Another idea of a fix, is to create a safe working environment by improving its monitoring of employees activities and to identify improper sales tactics firsthand. Though the company took full responsibility of creating bank accounts without its consumers permission, they did not admit to the wrongdoing or the action of its employees. Wells Fargo fired an estimate of 5,000 employees for the improper sales practices; afterwards tried enforce correct actions in the company. Another idea is to make “Wells Fargo’s chairman and chief executive roles to be held by separate people” (Roberts, D., & Rothacker, R.). Which does fit under the level of Segregation of duties designed under internal control process of control activities  (Hopwood, Leiner, & Young, 2012, p.55). Once those positions are separated and organized, management discretion should come into play. “ With respect to accounting discretion, its legitimate use – is to allow for differences between circumstances, companies, and industries” (Hopwood, Leiner, & Young, 2012, p. 423).
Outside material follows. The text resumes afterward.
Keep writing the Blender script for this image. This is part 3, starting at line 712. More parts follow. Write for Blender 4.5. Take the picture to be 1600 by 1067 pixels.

Internal problems will resolved by having new middle management and new executives focused on their own tasks and departments to affirm the company’s true mission.

New Strategy to meet Sales

Cross-selling is the company’s best business tactic and even the previous CEO John Stumpf stated after the scandal that the company loves cross-selling and was not abandoning the strategy. (Roberts, D., & Rothacker, R.). Soon after an announcement was made “to eliminate all sales goals for credit cards, checking accounts and other retail banking products as the financial giant tries to repair its image”. Which Is the best decision for the company for it will take some time to figure out a new and better financial strategy. A recommendation is to evaluate and have meetings regarding a new way to commit to new realistic goals,  successfully gain more consumers and sales the right way.

Conclusion

In conclusion, Wells Fargo has a lot of work to do in order to gain the trust of new and  existing consumers and employees. From fixing the unrealistic sale goals to discovering new tactics, the company’s troubles are not over. Corporate culture was a main issue in Wells Fargo’s case and internal control processes should be taken into consideration to fix its companies problems. After the huge scandal, Wells Fargo managed to still stay afloat, while other banks struggled. However, they must keep going into the right direction by using these fixes as a stepping stone and it would certainly help Wells Fargo to be stronger, after the crisis.